* START *

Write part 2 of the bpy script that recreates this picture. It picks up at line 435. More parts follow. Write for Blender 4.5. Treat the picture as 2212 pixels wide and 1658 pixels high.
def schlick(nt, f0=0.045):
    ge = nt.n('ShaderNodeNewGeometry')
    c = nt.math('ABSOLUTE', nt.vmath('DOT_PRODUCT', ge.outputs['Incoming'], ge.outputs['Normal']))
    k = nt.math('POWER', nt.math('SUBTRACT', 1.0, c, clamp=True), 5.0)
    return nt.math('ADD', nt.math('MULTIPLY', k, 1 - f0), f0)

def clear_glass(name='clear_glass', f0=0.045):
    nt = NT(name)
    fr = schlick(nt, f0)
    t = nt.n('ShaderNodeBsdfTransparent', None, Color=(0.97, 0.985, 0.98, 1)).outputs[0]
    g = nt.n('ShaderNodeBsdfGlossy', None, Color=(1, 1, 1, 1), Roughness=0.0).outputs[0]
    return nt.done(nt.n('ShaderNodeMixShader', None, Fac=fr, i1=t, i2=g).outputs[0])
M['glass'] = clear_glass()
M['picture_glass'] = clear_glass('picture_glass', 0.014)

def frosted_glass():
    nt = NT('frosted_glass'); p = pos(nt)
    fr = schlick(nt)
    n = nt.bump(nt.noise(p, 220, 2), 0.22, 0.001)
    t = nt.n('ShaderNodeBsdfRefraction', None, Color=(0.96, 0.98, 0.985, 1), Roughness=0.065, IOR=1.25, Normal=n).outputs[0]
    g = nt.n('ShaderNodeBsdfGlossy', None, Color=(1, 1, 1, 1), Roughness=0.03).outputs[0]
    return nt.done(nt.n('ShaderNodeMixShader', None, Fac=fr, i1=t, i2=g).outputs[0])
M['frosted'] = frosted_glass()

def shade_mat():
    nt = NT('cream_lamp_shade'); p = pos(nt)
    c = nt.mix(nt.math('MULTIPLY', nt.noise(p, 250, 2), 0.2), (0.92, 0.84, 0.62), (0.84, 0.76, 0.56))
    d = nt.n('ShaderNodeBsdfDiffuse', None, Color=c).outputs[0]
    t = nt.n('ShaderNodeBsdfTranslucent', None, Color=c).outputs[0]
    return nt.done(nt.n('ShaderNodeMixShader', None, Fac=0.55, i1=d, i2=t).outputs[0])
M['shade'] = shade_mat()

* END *

Exercise details
Write out the listing's lines exactly, from its first line through the line that contains "return nt.math('ADD', nt.math('MULTIPLY', k, 1", and stop there.

Task output
Write part 2 of the bpy script that recreates this picture. It picks up at line 435. More parts follow. Write for Blender 4.5. Treat the picture as 2212 pixels wide and 1658 pixels high.
def schlick(nt, f0=0.045):
    ge = nt.n('ShaderNodeNewGeometry')
    c = nt.math('ABSOLUTE', nt.vmath('DOT_PRODUCT', ge.outputs['Incoming'], ge.outputs['Normal']))
    k = nt.math('POWER', nt.math('SUBTRACT', 1.0, c, clamp=True), 5.0)
    return nt.math('ADD', nt.math('MULTIPLY', k, 1 - f0), f0)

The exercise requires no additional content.